Souvenir sellers report slow business. Newspapers obsess over the state of superstar Neymar’s health. And the ghosts of the disastrous 2014 World Cup lurk.

According to an opinion poll by the Parana Institute, Brazilians are bullish about the actual football, which starts mid-June.

Two thirds think the “selecao” is favorite to lift the trophy and 35% see Neymar as likely to be player of the tournament, compared to 30% for Portugal’s Cristiano Ronaldo.

The problem, pollsters say, is not many Brazilians care.

Sixty six percent have little or no interest in the upcoming championship, while 14.5% don’t even know where it’s taking place.

“There’s not the same level of enthusiasm as before,” said driver Serafim Fernandes, as he shopped in soccer-mad Rio de Janeiro’s teeming Saara market.

Fernandes, 62, blamed the economy for the lack of passion. It’s only now edging from a record-deep, two-year recession, made worse by a corruption scandal tearing through the political elite.

“People are really suffering,” he said.

Four years ago, when Brazil hosted the World Cup, wall paintings and streets emblazoned in yellow and green sprouted around the nation well over a month before anyone touched the ball.
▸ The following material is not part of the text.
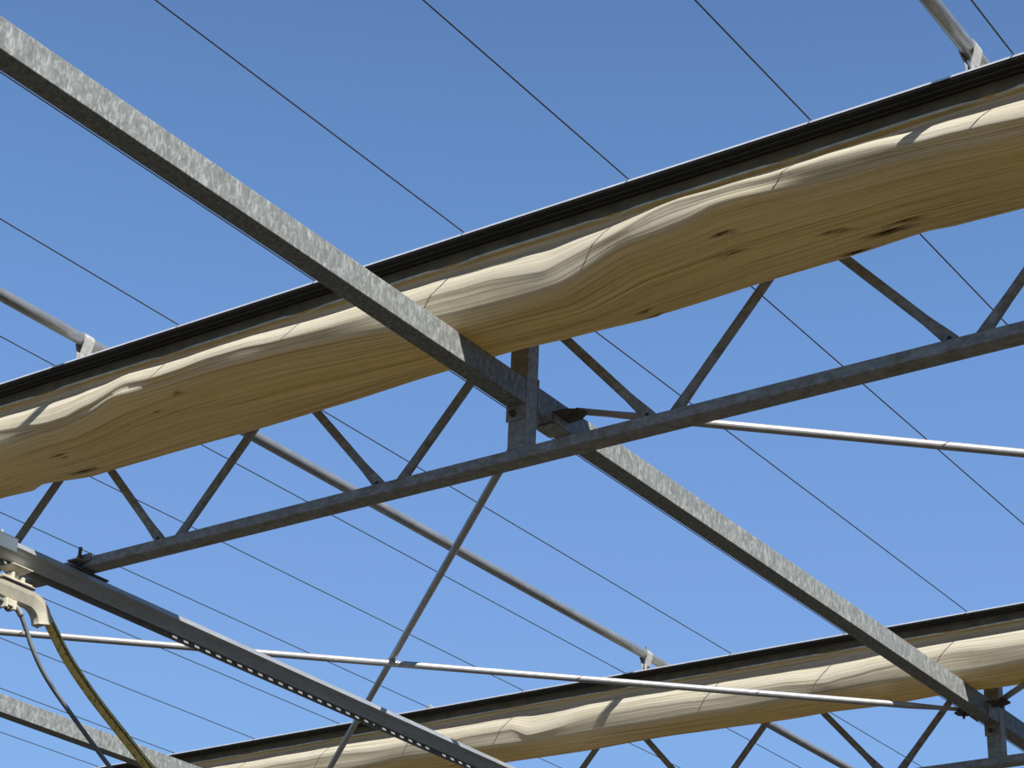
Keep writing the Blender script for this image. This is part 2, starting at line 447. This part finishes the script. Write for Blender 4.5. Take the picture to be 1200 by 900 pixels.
# ------------------------------------------------------------------ shade curtains
def curtain(dx, tabs, y_lo, y_hi, label, seed, stains):
    t = thing('shade_curtain', (5.15 + dx, y_lo, 5.05), label, 'curtain')
    # lead bar: flat aluminium bar with a ribbed underside, its shade painted in as black
    b = bmesh.new()
    add_sweep(b, [(5.049, 5.329), (5.049, 5.3355), (5.053, 5.337), (5.150, 5.337), (5.150, 5.329)], 'y', y_lo, y_hi)
    bmesh.ops.translate(b, verts=b.verts, vec=(dx, 0, 0))
    lb = link_mesh('lead_bar', b, M_ALU, t)
    b = bmesh.new()
    sec = [(5.0515, 5.3288), (5.0515, 5.322), (5.074, 5.322), (5.0755, 5.318), (5.0805, 5.318), (5.082, 5.322), (5.104, 5.322), (5.1055, 5.319), (5.109, 5.319),
           (5.1105, 5.322), (5.133, 5.322), (5.133, 5.3288)]
    add_sweep(b, sec, 'y', y_lo, y_hi)
    bmesh.ops.translate(b, verts=b.verts, vec=(dx, 0, 0))
    link_mesh('underside_channel', b, M_BLACK, lb)
    b = bmesh.new()
    for xa in (5.0755, 5.1055):
        add_sweep(b, [(xa + dx, 5.3225), (xa + dx, 5.3165), (xa + 0.004 + dx, 5.3165), (xa + 0.004 + dx, 5.3225)], 'y', y_lo, y_hi)
    rb = link_mesh('grey_rib', b, M_RIB, lb)
    b = bmesh.new()
    add_sweep(b, [(5.1335 + dx, 5.3288), (5.1345 + dx, 5.284), (5.1365 + dx, 5.284), (5.1380 + dx, 5.3288)], 'y', y_lo, y_hi)
    link_mesh('hem_band', b, M_HEM, t)
    # cloth
    bm = bmesh.new(); uvl = bm.loops.layers.uv.new('UVMap'); stl = bm.verts.layers.float.new('stain')
    step = 0.022
    cols = int((y_hi - y_lo - 0.02) / step)
    rows_all = []
    for j in range(cols + 1):
        y = y_lo + 0.01 + step * j
        zc, zs, zb = interp(tabs[0], y), interp(tabs[1], y), interp(tabs[2], y)
        nz = lambda a, fy, fr=0.0: noise.noise(Vector((seed + fr * 3.1, y * fy, fr))) * a
        zc += nz(0.010, 3.0, 0.3) + nz(0.005, 8.0, 0.4)
        zc -= 0.011
        zs += nz(0.012, 2.5, 0.9)
        zs = min(zs, zc - 0.028)
        sec = [(5.1385, 5.3285), (5.144, 5.300), (5.147 + nz(0.003, 5, 1), 5.279)]
        z0 = 5.258 + nz(0.004, 3, 1.5)
        xc = 5.071 + nz(0.006, 1.8, 3.1) + (0.020 * math.exp(-((y - 3.72) / 0.35) ** 2) if dx == 0 else 0.0)
        sec.append((5.147 + nz(0.004, 4, 1.7), z0))
        for q, xx in ((0.16, 5.139), (0.30, 5.119), (0.42, 5.102), (0.72, 5.084)):
            sec.append((xx + nz(0.007, 2.6, 2 + q) + nz(0.003, 9, 2.5 + q) + (xc - 5.071) * q, z0 + (zc - z0) * q))
        sec.append((xc, zc))
        sec.append((xc + 0.003, zc - 0.008))
        zm = (zc + zs) / 2
        sec.append((xc + 0.006 + nz(0.003, 3, 4), zc * 0.6 + zm * 0.4 - 0.003))
        sec.append((xc + 0.010 + nz(0.006, 2.4, 4.5), zm))
        xs = xc + 0.022 + nz(0.008, 2.0, 5.2)
        if dx == 0:
            xs -= 0.026 * math.exp(-((y - 2.74) / 0.16) ** 2) + 0.022 * math.exp(-((y - 5.52) / 0.12) ** 2)
        sec.append((xs - 0.004, zs + 0.012))
        sec.append((xs, zs))
        sec.append((xs + 0.012, zs - 0.010))
        # pleated underside
        nple = 11
        xe, ze = 5.15, zs - 0.030 + nz(0.006, 2, 6)
        sec.append((xe, ze))
        for k in range(nple):
            for h, amp in ((0.5, -0.0075), (0.92, 0.0045), (1.0, 0.001)):
                q = (k + h) / nple
                if q > 0.985 and k == nple - 1 and h == 1.0:
                    continue
                x = xe + (5.452 - xe) * q
                z = ze + (zb - ze) * q - 0.016 * math.sin(math.pi * q) * (0.6 + 0.4 * math.sin(y * 1.7 + seed)) + amp * (0.6 + 0.8 * noise.noise(Vector((k * 1.7, y * 1.1, seed))) )
                z += noise.noise(Vector((x * 9, y * 2.2, seed + 7))) * 0.008
                sec.append((x, max(z, 5.004)))
        sec.append((5.455, zb)); sec.append((5.48, zb + 0.012)); sec.append((5.505, zb + 0.05)); sec.append((5.52 + nz(0.01, 2, 9), 5.15)); sec.append((5.545, 5.24)); sec.append((5.560, 5.30)); sec.append((5.568, 5.33))
        sec.append((5.40, 5.315 + nz(0.008, 3, 10))); sec.append((5.28, 5.310 + nz(0.008, 3, 11))); sec.append((5.17, 5.318)); sec.append((5.1395, 5.3288))
        rows_all.append((y, sec))
    V = []
    for y, sec in rows_all:
        r = []
        for (x, z) in sec:
            v = bm.verts.new((x + dx, y, z))
            s = 0.0
            if x > 5.10 and z < 5.2:
                for (sy, sx, sr) in stains:
                    d2 = ((y - sy) / (sr * 1.25)) ** 2 + ((x - sx + (y - sy) * 0.12) / (sr * 0.20)) ** 2
                    if d2 < 6:
                        s = max(s, math.exp(-d2))
            v[stl] = s
            r.append(v)
        V.append(r)
    arc = [0.0]
    ref = rows_all[0][1]
    for a, c in zip(ref, ref[1:]):
        arc.append(arc[-1] + math.hypot(c[0] - a[0], c[1] - a[1]))
    for j in range(len(V) - 1):
        for k in range(len(ref) - 1):
            f = bm.faces.new((V[j][k], V[j][k + 1], V[j + 1][k + 1], V[j + 1][k]))
            for lp, (uu, vv) in zip(f.loops, ((arc[k], rows_all[j][0]), (arc[k + 1], rows_all[j][0]), (arc[k + 1], rows_all[j + 1][0]), (arc[k], rows_all[j + 1][0]))):
                lp[uvl].uv = (uu, vv)
    link_mesh('cloth', bm, M_CLOTH, t, smooth=True)
    # pale piping of the hem, gathered at each wire
    bm = bmesh.new()
    y = y_lo + 0.05
    k = 0
    while y < y_hi - 0.1:
        L = 0.655
        pts = [(5.1335 + dx, min(y + L * q / 8, y_hi - 0.02), 5.2785 + noise.noise(Vector((q * 0.4, y, seed + 3))) * 0.003 - (0.006 if q in (0, 8) else 0)) for q in range(9)]
        add_tube(bm, pts, [(0.002, 0.002)] + [(0.0055, 0.0055)] * 7 + [(0.002, 0.002)], 8)
        y += 0.6845
        k += 1
    link_mesh('hem_piping', bm, M_PIPE, t, smooth=True)
    return t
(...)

The enthusiasm was linked in part to the fact that the tournament was on home soil. But street painting, flag hanging and murals are an old tradition and the decorations’ absence so far this year is glaring.

In Rio de Janeiro, there’s even a threat to the staging of the 40-year-old World Cup street party known as Alzirao.

The biggest fan festival in the city is usually set up far in advance, attracting tens of thousands of people. This year Alzirao has yet to show any signs of life after losing its sponsor, the drinks giant Ambev.

“We are fighting to make the event possible after Ambev’s disappointing attitude,” organizers said in a statement.

At one of the many Rio de Janeiro stores selling Brazilian football kits, shopkeeper Paulo Santos Silva said he was being “prudent” about buying stock ahead of the tournament.

“Before, you could order 5 000 shirts, knowing they’d sell. Now you risk ending up stuck with them, so you buy 100, sell them, buy 100 and if we win a game buy 200,” he said.

Silva, 60, says the economic slowdown isn’t all that’s spooking him. There’s the “shameful” exit from the 2014 event, that 7-1 semi-final apocalypse against Germany.

“It’s engraved on Brazilians’ memory,” he said gloomily.